● **What you are asked to do**: Transcribe every line exactly and omit anything that is a picture.
※ ※ ※
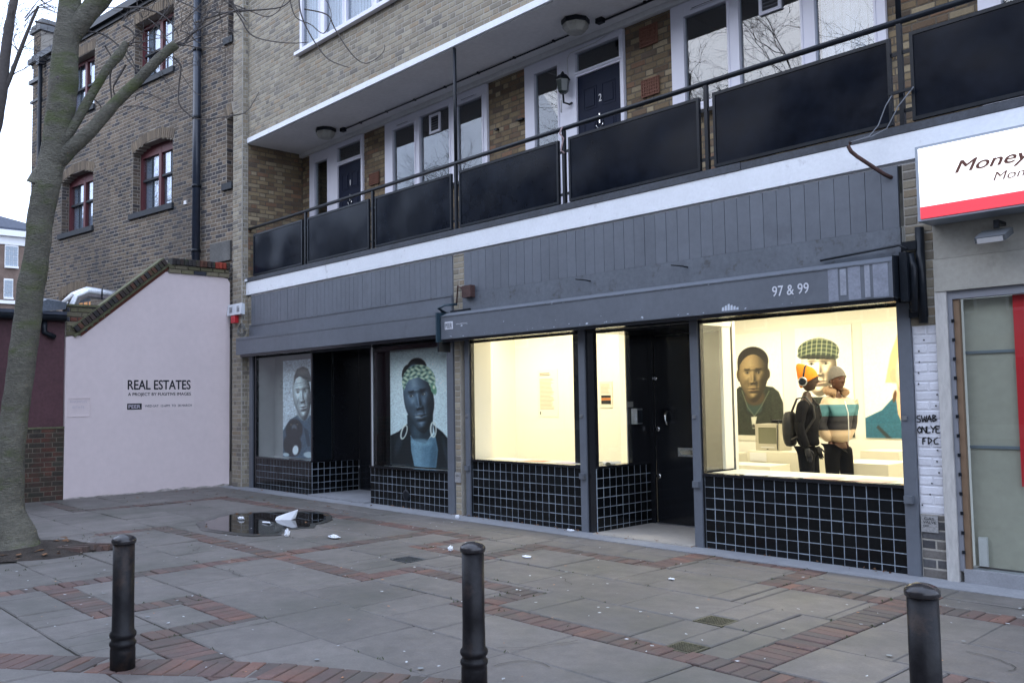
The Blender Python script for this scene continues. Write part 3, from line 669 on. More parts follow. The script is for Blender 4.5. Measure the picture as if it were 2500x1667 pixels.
riser(gs, (-7.40, .0, 0), Y, 1.095, .79); 
r_ = MB().box(-5.94, -5.90, .055, .73, 0, .79).build('stall_riser', TILE, gs)
BS(gs, 'glass_pane', GLASS, (-9.757, -7.642, .02, .026, .822, 2.475)); BS(gs, 'glass_pane', GLASS, (-5.806, -3.597, .02, .026, .822, 2.475))
BS(gs, 'glass_pane', GLASS, (-7.412, -7.406, .06, .70, .822, 2.475)); BS(gs, 'glass_pane', GLASSR, (-5.90, -5.894, .055, .555, .822, 2.475))
BS(gs, 'transom', BLK, (-9.757, -7.642, .0, .045, 2.476, 2.499), (-5.806, -3.597, .0, .045, 2.476, 2.499), (-7.42, -7.40, .06, 1.1, 2.476, 2.499))
B(gs, 'transom', GALW, (-5.915, -5.89, .055, .73, 2.476, 2.511), label='white transom over the side glass')
MB().prism([(-7.40, .055, 2.47), (-5.925, .055, 2.47), (-5.925, .73, 2.47), (-6.60, 1.10, 2.47), (-7.40, 1.10, 2.47)], (0, 0, .03)).build('entry_ceiling', BLK, gs)
BS(gs, 'jamb', BLK, (-7.47, -7.401, .70, 1.1, .82, 2.476), (-7.399, -7.33, 1.06, 1.1, .0, 2.47))
dr = B(gs, 'door', BLK, (-7.325, -6.60, 1.10, 1.14, .03, 2.46))
B(dr, 'letterbox', STEEL, (-6.97, -6.66, 1.092, 1.0995, .90, 1.01)); B(dr, 'letter_flap', CHR, (-6.94, -6.69, 1.086, 1.0915, .925, .985))
MB().tube([(-7.12, 1.095, 1.475), (-7.12, 1.05, 1.44), (-7.12, 1.045, 1.38), (-7.12, 1.05, 1.32), (-7.12, 1.095, 1.29)], .018, 8).build('handle', CHR, dr)
T90 = lambda c: (lambda p: (p[0], c[1] - (p[2] - c[2]), c[2] + (p[1] - c[1])))
for (x, z, r) in ((-7.29, 1.245, .035), (-7.31, 1.91, .03), (-7.29, .63, .035)):
    c = (x, 1.0995, z); MB().lathe(c, [(r, 0), (r, .008), (r * .6, .012)], 14, T=T90(c)).build('lock', CHR, dr)
B(dr, 'threshold_bar', STEEL, (-7.325, -6.62, 1.06, 1.0995, .022, .03))
th = B(gs, 'threshold', CONCW, (-7.395, -5.945, -.10, 1.14, .0, .02))
ic = thing('intercom', 'grey steel door entry intercom on the black door frame', 'intercom', (-7.36, .74, 1.41))
B(ic, 'box', STEEL, (-7.395, -7.30, .69, .80, 1.32, 1.52)); B(ic, 'keypad', BLM, (-7.30, -7.292, .70, .79, 1.335, 1.50)); B(ic, 'screen', STEEL, (-7.375, -7.32, .682, .6895, 1.36, 1.47))
tag(B(None, 'notice', mat('notice_paper', (.22, .22, .2), .7), (-7.398, -7.385, .62, .72, 1.54, 1.61)), 'small grey notice stuck above the door intercom', 'notice')
# the gallery room
rm = thing('gallery_room', 'bright white gallery interior seen through the shop windows', 'room', (-7, 2.5, 0))
B(rm, 'floor', GALF, (-11.6, -3.3, .07, 5.1, -.01, .018)); B(rm, 'ceiling', GALW, (-11.6, -3.3, .07, 5.1, 3.20, 3.24))
B(rm, 'back_wall', GALW, (-9.1, -3.3, 5.0, 5.08, .018, 3.2)); B(rm, 'right_wall', GALW, (-3.40, -3.30, .08, 5.0, .018, 3.2))
BS(rm, 'partition_wall', GALW, (-11.5, -9.1, 2.5, 2.58, .018, 3.2), (-9.18, -9.1, 2.58, 5.0, .018, 3.2)); B(rm, 'left_wall', GALW, (-11.6, -11.5, .50, 2.58, .018, 3.2))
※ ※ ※
● **Solution to the exercise**:
The Blender Python script for this scene continues. Write part 3, from line 669 on. More parts follow. The script is for Blender 4.5. Measure the picture as if it were 2500x1667 pixels.
riser(gs, (-7.40, .0, 0), Y, 1.095, .79); 
r_ = MB().box(-5.94, -5.90, .055, .73, 0, .79).build('stall_riser', TILE, gs)
BS(gs, 'glass_pane', GLASS, (-9.757, -7.642, .02, .026, .822, 2.475)); BS(gs, 'glass_pane', GLASS, (-5.806, -3.597, .02, .026, .822, 2.475))
BS(gs, 'glass_pane', GLASS, (-7.412, -7.406, .06, .70, .822, 2.475)); BS(gs, 'glass_pane', GLASSR, (-5.90, -5.894, .055, .555, .822, 2.475))
BS(gs, 'transom', BLK, (-9.757, -7.642, .0, .045, 2.476, 2.499), (-5.806, -3.597, .0, .045, 2.476, 2.499), (-7.42, -7.40, .06, 1.1, 2.476, 2.499))
B(gs, 'transom', GALW, (-5.915, -5.89, .055, .73, 2.476, 2.511), label='white transom over the side glass')
MB().prism([(-7.40, .055, 2.47), (-5.925, .055, 2.47), (-5.925, .73, 2.47), (-6.60, 1.10, 2.47), (-7.40, 1.10, 2.47)], (0, 0, .03)).build('entry_ceiling', BLK, gs)
BS(gs, 'jamb', BLK, (-7.47, -7.401, .70, 1.1, .82, 2.476), (-7.399, -7.33, 1.06, 1.1, .0, 2.47))
dr = B(gs, 'door', BLK, (-7.325, -6.60, 1.10, 1.14, .03, 2.46))
B(dr, 'letterbox', STEEL, (-6.97, -6.66, 1.092, 1.0995, .90, 1.01)); B(dr, 'letter_flap', CHR, (-6.94, -6.69, 1.086, 1.0915, .925, .985))
MB().tube([(-7.12, 1.095, 1.475), (-7.12, 1.05, 1.44), (-7.12, 1.045, 1.38), (-7.12, 1.05, 1.32), (-7.12, 1.095, 1.29)], .018, 8).build('handle', CHR, dr)
T90 = lambda c: (lambda p: (p[0], c[1] - (p[2] - c[2]), c[2] + (p[1] - c[1])))
for (x, z, r) in ((-7.29, 1.245, .035), (-7.31, 1.91, .03), (-7.29, .63, .035)):
    c = (x, 1.0995, z); MB().lathe(c, [(r, 0), (r, .008), (r * .6, .012)], 14, T=T90(c)).build('lock', CHR, dr)
B(dr, 'threshold_bar', STEEL, (-7.325, -6.62, 1.06, 1.0995, .022, .03))
th = B(gs, 'threshold', CONCW, (-7.395, -5.945, -.10, 1.14, .0, .02))
ic = thing('intercom', 'grey steel door entry intercom on the black door frame', 'intercom', (-7.36, .74, 1.41))
B(ic, 'box', STEEL, (-7.395, -7.30, .69, .80, 1.32, 1.52)); B(ic, 'keypad', BLM, (-7.30, -7.292, .70, .79, 1.335, 1.50)); B(ic, 'screen', STEEL, (-7.375, -7.32, .682, .6895, 1.36, 1.47))
tag(B(None, 'notice', mat('notice_paper', (.22, .22, .2), .7), (-7.398, -7.385, .62, .72, 1.54, 1.61)), 'small grey notice stuck above the door intercom', 'notice')
# the gallery room
rm = thing('gallery_room', 'bright white gallery interior seen through the shop windows', 'room', (-7, 2.5, 0))
B(rm, 'floor', GALF, (-11.6, -3.3, .07, 5.1, -.01, .018)); B(rm, 'ceiling', GALW, (-11.6, -3.3, .07, 5.1, 3.20, 3.24))
B(rm, 'back_wall', GALW, (-9.1, -3.3, 5.0, 5.08, .018, 3.2)); B(rm, 'right_wall', GALW, (-3.40, -3.30, .08, 5.0, .018, 3.2))
BS(rm, 'partition_wall', GALW, (-11.5, -9.1, 2.5, 2.58, .018, 3.2), (-9.18, -9.1, 2.58, 5.0, .018, 3.2)); B(rm, 'left_wall', GALW, (-11.6, -11.5, .50, 2.58, .018, 3.2))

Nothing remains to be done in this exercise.